By the way, Satan likes to tag along as we are led by Jesus through the valley season. While Jesus speaks to us in that divine blend of reassurance and conviction, Satan walks ten feet behind us hurling his accusations. He tells us that we are in the valley because God is punishing us. He hisses that there is no end to the valley. Satan wants us to believe the lie that God will depart from us in the middle of the valley and that he and his demons will then have us all to himself. Yes, in parts of the valley season, there is plenty of static from the enemy. When I first started walking through appointed valley seasons, the voice of the enemy served to rattle me. In recent years, I have been able to recognize that it’s just the devil doing what he does. He is quite unoriginal. He is the constant accuser, and he rarely ceases his infernal communication. Frankly, you just get to the point where you hear his voice, but you don’t heed his words.
Instead, you lock your spiritual eyes with the Lord. You tell Jesus that you are committed to hearing the voice of your Shepherd and nothing else. You begin to harness your own voice in the midst of the valley as you release praise, worship, confession, cries of dependence and petitions for divine help. There is something about the echo of your own praises and prayers in the valley that send the devil and his demons running. The holy words coming from your mouth do not bring the valley to an immediate end, but those cries do send away running that predator against your soul. The worst thing for me would be for me to go mute in my shadowed valley. I need to hear Jesus’ voice. He wants to hear mine.

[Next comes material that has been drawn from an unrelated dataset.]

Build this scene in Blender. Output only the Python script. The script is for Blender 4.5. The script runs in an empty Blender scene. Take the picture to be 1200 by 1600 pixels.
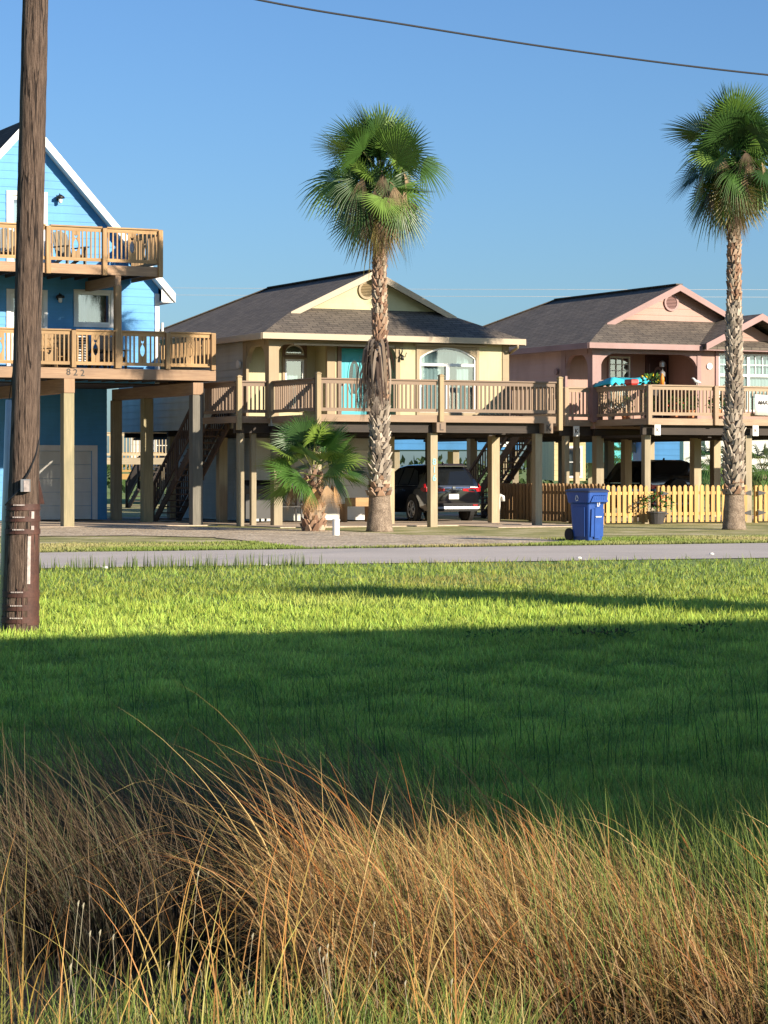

Today, I remind us all that we need occasional shadowed valley seasons. We remain shallow and independent without them. We begin to trust ourselves if we stand too long and too proud atop the mountain. King David wrote in Psalm 119:67, “Before I was afflicted I went astray, but now I keep Your word.” He said something similar a little later when in verse 71 he made the surprising confession, “It is good for me that I was afflicted, that I might learn Your statutes.” That’s right: the man after God’s own heart declared that troubling valleys, painful affliction and overwhelming circumstance are designed to bring goodness into our souls. The valleys purify our hearts. The valleys reorient our thinking. The valleys pierce our potential for pride and deflate all the arrogant air within us. The valleys cause us to get face-to-face with Jesus again, looking to Him and waiting with Him.
Could there be anything better for us than this?